I guess I really shouldn’t be complaining that our Indian summer ended abruptly here in Indiana last night. My furnace ran for the first time this season and my flags on my 30′ pole are stretched out from a cold wet WNW wind.
Despite a persistent drizzle, temps in NJ remain well above normal for this time of year. We were swatting away yellow jackets at my son’s soccer game last Saturday. Supposedly we are on the way to a cooler-than-normal winter but summer is the house guest who won’t leave. Not that I mind so much.
Typhoon Lan should be re-named Typhoon Nothingburger. It started raining on Saturday. At its peak on Monday at 04:00 when I went out to dump garbage, it was Typhoon Zephyr, or maybe Gusty. The rain stopped yesterday (Monday) evening. Today (Tuesday) is sunny and clear.
Had I not read about it and the Yamagata shinkansen not been cancelled, I’d have clocked it as “weather”.
Agreed.
In Ishinomaki yesterday (Monday). Fairly heavy rain and quite windy in the morning. Cleared up mid afternoon. Beautiful day today.
Meanwhile in the Atlantic. There is an extra tropical cyclone at 55.77° N, 29.70° W south of Iceland and west of Ireland. You can see it on https://earth.nullschool.net/.
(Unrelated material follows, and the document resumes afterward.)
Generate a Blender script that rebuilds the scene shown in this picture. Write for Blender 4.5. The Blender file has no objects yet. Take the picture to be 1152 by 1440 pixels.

I have seen no articles or bullitens about it.
“bulletins”
Anthony: Please, an edit function.
Forecast of jet stream indicates the strong impact of winter in the US, which reaches the south to New Mexico.
http://virga.sfsu.edu/gif/17102400_jetstream_h84.gif
Here it was an hour or two before landfall. The red areas are highest wind speeds, about 120 km/hr (click anywhere to get stats):
https://earth.nullschool.net/#2017/10/22/1500Z/wind/surface/level/orthographic=-222.29,32.80,2697
3 hours later, approximate landfall:
https://earth.nullschool.net/#2017/10/22/1800Z/wind/surface/level/orthographic=-222.29,32.80,2697
So stoked! The surf from this cyclone will be hitting the West Coast late Friday. 22 second interval swells FTW!